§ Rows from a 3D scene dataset
-- Start --

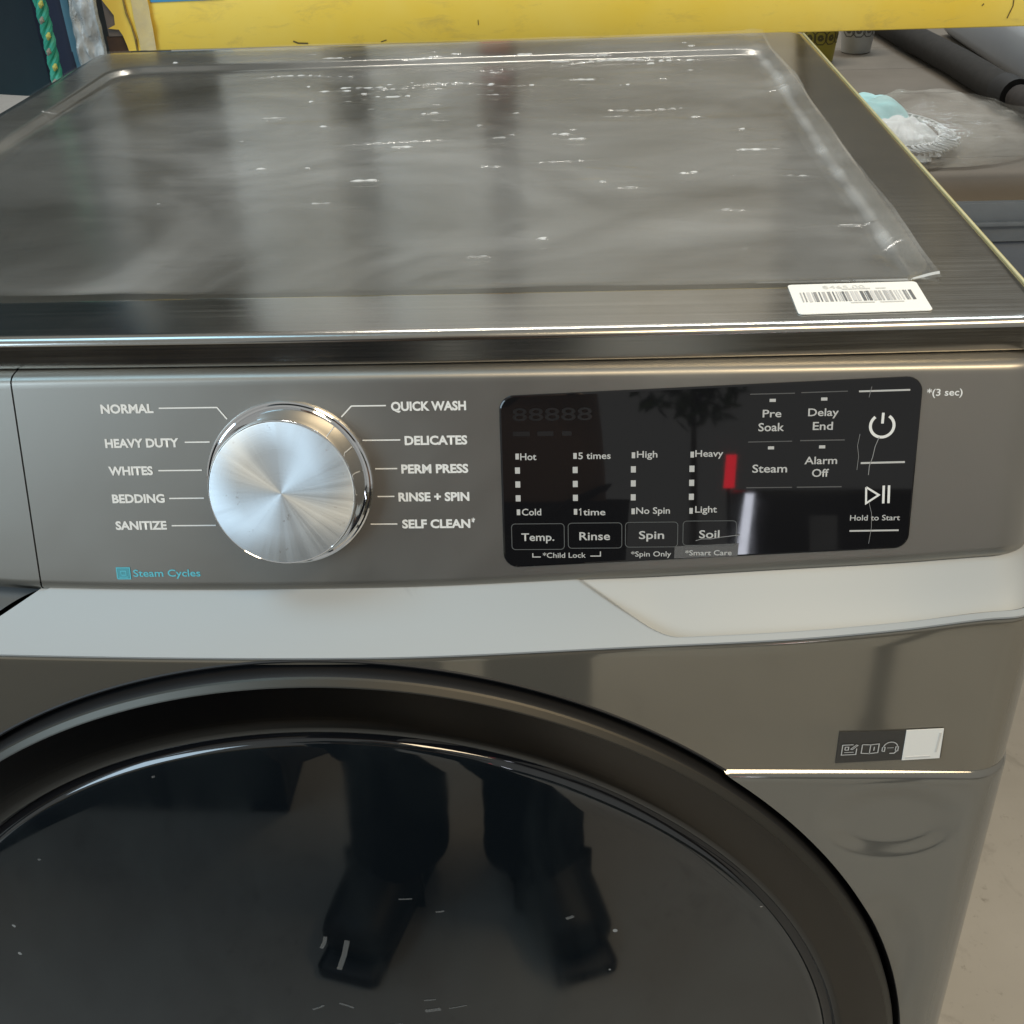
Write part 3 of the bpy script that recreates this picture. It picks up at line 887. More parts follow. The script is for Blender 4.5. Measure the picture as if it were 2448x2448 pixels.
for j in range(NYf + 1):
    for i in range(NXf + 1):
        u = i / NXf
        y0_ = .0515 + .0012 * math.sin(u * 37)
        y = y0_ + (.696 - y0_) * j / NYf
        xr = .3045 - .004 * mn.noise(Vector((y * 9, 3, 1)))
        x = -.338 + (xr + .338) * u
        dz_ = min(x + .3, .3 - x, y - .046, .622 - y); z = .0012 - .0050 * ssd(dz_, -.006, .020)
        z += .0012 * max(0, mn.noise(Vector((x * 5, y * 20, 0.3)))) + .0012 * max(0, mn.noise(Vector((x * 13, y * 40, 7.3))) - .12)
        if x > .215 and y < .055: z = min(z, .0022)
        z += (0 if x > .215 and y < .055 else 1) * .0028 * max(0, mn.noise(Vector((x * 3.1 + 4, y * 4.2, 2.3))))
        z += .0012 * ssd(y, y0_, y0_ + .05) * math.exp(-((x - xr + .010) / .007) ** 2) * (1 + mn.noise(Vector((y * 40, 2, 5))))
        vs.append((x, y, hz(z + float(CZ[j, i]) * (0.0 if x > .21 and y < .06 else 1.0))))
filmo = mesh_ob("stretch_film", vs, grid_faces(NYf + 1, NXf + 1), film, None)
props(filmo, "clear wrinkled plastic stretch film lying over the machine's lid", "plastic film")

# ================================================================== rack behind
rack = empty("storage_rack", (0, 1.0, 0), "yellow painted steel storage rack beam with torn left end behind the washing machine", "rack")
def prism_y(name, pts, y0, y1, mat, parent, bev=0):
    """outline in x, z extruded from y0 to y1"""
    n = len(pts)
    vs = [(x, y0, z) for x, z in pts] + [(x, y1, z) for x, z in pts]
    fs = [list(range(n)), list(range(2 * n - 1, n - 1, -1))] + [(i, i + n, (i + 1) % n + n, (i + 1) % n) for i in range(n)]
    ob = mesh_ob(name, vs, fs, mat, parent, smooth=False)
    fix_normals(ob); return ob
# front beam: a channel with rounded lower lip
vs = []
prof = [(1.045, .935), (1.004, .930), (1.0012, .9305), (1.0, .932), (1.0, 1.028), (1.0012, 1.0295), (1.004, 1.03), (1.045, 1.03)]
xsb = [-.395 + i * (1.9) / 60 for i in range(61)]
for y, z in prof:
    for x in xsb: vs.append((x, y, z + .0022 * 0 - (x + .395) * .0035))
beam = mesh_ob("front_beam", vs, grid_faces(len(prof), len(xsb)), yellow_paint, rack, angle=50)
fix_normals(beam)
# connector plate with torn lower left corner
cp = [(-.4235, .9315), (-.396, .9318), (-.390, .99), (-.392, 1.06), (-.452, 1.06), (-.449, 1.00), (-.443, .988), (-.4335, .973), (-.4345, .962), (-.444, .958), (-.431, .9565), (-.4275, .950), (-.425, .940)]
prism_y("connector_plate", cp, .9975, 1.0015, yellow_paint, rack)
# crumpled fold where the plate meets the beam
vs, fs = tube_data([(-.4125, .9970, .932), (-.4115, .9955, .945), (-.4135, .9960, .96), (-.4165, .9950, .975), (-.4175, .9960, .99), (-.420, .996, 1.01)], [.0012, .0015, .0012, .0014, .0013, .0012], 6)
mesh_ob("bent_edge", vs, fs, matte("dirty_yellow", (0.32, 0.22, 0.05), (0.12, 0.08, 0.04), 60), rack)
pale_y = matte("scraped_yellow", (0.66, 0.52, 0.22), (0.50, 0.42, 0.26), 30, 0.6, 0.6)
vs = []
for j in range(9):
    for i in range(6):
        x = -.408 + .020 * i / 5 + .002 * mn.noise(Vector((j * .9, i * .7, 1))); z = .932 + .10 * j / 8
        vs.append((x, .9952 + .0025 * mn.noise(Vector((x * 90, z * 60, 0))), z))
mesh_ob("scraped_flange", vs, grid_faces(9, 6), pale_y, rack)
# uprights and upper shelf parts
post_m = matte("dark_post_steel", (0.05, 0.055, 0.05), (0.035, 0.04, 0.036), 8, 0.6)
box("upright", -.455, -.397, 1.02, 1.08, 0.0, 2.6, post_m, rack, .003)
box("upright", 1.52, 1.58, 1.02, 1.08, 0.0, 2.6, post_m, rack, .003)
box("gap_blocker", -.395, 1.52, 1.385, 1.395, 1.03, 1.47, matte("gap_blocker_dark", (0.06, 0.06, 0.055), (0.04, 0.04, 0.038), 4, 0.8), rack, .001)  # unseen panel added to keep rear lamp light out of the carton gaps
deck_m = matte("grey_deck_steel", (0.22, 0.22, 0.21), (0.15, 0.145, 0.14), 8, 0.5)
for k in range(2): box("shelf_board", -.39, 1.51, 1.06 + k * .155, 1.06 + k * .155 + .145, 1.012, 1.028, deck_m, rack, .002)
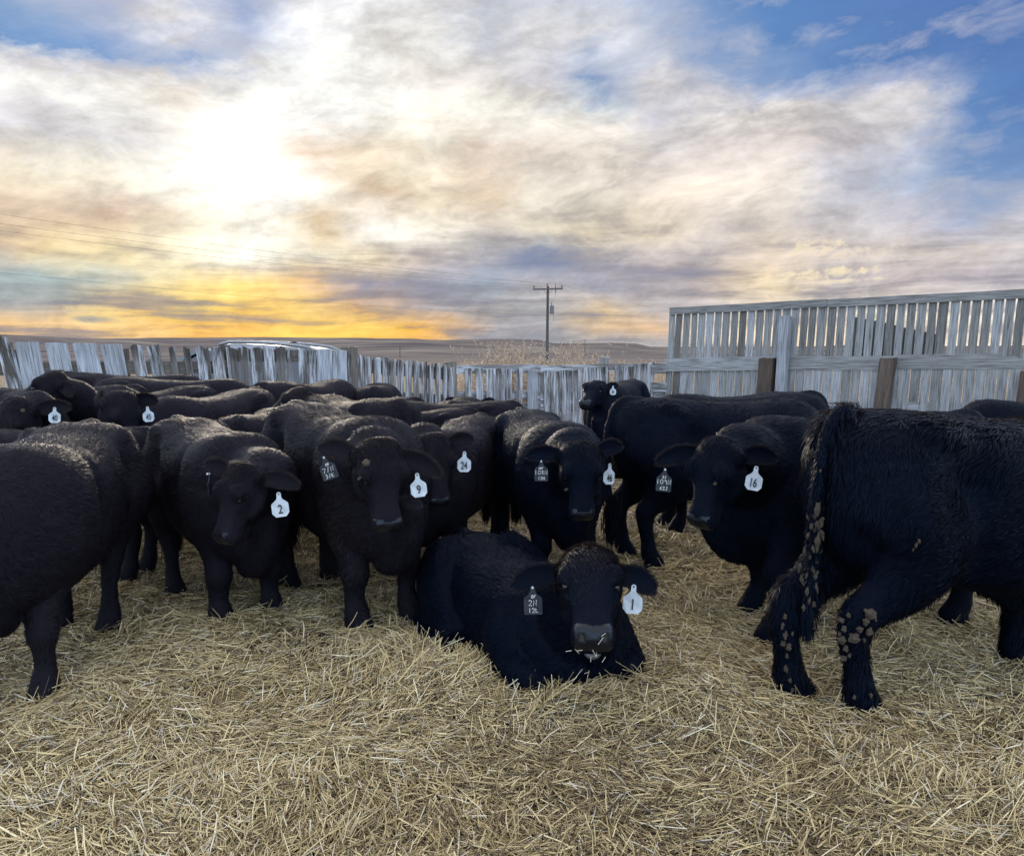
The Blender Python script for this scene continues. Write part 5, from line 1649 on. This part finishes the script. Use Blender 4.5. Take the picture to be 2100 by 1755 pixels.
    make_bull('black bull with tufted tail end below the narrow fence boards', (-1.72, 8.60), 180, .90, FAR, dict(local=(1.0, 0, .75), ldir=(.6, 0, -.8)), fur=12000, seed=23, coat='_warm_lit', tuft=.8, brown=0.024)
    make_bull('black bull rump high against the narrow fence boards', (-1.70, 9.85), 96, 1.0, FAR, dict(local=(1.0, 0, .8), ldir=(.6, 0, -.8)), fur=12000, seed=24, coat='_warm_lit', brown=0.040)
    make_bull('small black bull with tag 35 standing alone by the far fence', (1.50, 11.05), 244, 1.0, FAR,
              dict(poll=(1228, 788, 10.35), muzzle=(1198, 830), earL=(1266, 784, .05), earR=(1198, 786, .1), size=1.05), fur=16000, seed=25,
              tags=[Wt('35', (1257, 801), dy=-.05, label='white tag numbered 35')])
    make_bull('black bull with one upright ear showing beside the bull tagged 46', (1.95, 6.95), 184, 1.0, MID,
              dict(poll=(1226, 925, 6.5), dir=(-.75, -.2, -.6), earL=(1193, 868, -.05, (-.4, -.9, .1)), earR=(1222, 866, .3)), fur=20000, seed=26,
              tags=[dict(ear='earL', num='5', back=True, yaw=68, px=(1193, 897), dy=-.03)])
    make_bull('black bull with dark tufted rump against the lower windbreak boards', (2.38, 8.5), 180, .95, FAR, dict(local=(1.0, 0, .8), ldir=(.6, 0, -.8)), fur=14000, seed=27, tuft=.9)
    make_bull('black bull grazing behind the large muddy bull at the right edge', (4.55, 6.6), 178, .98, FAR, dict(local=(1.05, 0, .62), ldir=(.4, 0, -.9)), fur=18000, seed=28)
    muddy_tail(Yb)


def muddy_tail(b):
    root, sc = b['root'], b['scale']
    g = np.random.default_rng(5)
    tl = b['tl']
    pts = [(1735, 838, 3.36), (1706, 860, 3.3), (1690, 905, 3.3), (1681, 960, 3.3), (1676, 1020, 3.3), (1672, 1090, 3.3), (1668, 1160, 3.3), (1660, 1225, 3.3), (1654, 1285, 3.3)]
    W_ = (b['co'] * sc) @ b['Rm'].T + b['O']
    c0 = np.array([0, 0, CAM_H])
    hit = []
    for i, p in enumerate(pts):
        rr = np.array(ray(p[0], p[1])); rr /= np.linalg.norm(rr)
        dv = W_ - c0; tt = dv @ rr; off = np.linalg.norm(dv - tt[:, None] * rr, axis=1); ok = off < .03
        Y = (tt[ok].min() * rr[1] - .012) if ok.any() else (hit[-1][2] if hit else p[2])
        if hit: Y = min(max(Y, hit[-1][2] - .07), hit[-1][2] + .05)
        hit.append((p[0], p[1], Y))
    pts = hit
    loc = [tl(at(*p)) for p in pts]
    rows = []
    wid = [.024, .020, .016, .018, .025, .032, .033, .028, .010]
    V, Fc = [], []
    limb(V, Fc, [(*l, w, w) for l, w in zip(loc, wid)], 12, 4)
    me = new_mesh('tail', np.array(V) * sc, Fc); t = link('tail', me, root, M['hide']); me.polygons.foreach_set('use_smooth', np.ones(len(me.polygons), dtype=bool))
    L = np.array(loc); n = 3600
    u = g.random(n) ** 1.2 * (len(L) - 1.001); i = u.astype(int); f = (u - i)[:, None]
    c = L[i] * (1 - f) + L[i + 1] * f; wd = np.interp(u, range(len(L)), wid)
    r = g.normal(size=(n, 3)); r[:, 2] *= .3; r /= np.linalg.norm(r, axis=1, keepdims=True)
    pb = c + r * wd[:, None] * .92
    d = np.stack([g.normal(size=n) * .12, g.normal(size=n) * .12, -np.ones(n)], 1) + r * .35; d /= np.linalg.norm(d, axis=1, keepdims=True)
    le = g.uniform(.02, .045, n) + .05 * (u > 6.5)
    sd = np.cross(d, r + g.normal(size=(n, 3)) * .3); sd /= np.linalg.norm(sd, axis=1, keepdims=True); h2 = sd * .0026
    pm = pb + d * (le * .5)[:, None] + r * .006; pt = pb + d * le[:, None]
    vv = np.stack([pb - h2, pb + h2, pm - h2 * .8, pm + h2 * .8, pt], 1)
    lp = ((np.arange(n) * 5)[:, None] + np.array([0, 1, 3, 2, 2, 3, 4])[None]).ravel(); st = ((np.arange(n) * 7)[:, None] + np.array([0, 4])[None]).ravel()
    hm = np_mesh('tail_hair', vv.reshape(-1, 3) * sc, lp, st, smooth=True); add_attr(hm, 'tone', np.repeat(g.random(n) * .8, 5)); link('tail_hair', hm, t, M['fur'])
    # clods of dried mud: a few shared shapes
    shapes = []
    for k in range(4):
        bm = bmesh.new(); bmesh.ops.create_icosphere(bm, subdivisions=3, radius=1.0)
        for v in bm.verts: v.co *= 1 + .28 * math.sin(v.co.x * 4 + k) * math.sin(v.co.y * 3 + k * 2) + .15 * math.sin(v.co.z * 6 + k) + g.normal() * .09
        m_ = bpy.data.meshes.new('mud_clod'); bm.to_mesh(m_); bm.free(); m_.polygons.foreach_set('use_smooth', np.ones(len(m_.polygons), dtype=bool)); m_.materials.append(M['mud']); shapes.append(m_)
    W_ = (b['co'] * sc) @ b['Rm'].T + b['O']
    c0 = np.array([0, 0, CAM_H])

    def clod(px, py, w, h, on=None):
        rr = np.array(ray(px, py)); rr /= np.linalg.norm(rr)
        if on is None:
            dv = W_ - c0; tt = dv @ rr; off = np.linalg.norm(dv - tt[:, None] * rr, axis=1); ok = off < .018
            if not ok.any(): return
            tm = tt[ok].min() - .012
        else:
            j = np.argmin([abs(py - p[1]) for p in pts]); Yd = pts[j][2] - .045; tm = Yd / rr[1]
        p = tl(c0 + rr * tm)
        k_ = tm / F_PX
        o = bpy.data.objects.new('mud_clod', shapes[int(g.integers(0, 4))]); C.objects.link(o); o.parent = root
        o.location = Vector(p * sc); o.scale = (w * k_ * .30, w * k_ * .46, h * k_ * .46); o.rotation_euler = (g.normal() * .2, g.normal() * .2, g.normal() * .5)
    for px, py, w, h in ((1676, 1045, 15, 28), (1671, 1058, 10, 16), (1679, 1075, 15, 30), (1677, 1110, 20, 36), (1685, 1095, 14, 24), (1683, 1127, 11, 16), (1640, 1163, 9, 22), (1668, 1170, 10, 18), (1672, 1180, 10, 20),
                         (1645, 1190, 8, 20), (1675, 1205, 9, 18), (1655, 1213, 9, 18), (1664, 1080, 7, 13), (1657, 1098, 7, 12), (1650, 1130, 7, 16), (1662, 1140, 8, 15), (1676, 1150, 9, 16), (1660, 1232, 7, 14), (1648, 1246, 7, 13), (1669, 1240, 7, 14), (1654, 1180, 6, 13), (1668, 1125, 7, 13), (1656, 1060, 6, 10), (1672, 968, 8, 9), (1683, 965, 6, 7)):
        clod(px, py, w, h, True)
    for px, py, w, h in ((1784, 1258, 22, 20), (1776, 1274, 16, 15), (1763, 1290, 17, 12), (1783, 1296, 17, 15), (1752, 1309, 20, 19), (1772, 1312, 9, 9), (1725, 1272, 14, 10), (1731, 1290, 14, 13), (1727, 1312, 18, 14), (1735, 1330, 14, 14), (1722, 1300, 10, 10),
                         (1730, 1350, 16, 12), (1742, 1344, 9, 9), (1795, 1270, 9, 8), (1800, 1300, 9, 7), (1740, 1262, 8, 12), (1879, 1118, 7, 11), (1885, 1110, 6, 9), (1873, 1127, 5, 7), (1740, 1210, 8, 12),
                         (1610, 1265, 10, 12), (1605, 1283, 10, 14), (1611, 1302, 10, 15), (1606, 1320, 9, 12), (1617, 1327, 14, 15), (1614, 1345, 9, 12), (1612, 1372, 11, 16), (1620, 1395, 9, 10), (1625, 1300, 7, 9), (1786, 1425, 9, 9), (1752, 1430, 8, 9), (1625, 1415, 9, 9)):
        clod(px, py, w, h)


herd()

-- End --

§ WHAT IS EXPECTED
Everything from the first line of the entries through the line that contains "wrinkled plastic stretch" is to be reproduced exactly, except the pictures.

§ IN RESPONSE
Write part 3 of the bpy script that recreates this picture. It picks up at line 887. More parts follow. The script is for Blender 4.5. Measure the picture as if it were 2448x2448 pixels.
for j in range(NYf + 1):
    for i in range(NXf + 1):
        u = i / NXf
        y0_ = .0515 + .0012 * math.sin(u * 37)
        y = y0_ + (.696 - y0_) * j / NYf
        xr = .3045 - .004 * mn.noise(Vector((y * 9, 3, 1)))
        x = -.338 + (xr + .338) * u
        dz_ = min(x + .3, .3 - x, y - .046, .622 - y); z = .0012 - .0050 * ssd(dz_, -.006, .020)
        z += .0012 * max(0, mn.noise(Vector((x * 5, y * 20, 0.3)))) + .0012 * max(0, mn.noise(Vector((x * 13, y * 40, 7.3))) - .12)
        if x > .215 and y < .055: z = min(z, .0022)
        z += (0 if x > .215 and y < .055 else 1) * .0028 * max(0, mn.noise(Vector((x * 3.1 + 4, y * 4.2, 2.3))))
        z += .0012 * ssd(y, y0_, y0_ + .05) * math.exp(-((x - xr + .010) / .007) ** 2) * (1 + mn.noise(Vector((y * 40, 2, 5))))
        vs.append((x, y, hz(z + float(CZ[j, i]) * (0.0 if x > .21 and y < .06 else 1.0))))
filmo = mesh_ob("stretch_film", vs, grid_faces(NYf + 1, NXf + 1), film, None)
props(filmo, "clear wrinkled plastic stretch film lying over the machine's lid", "plastic film")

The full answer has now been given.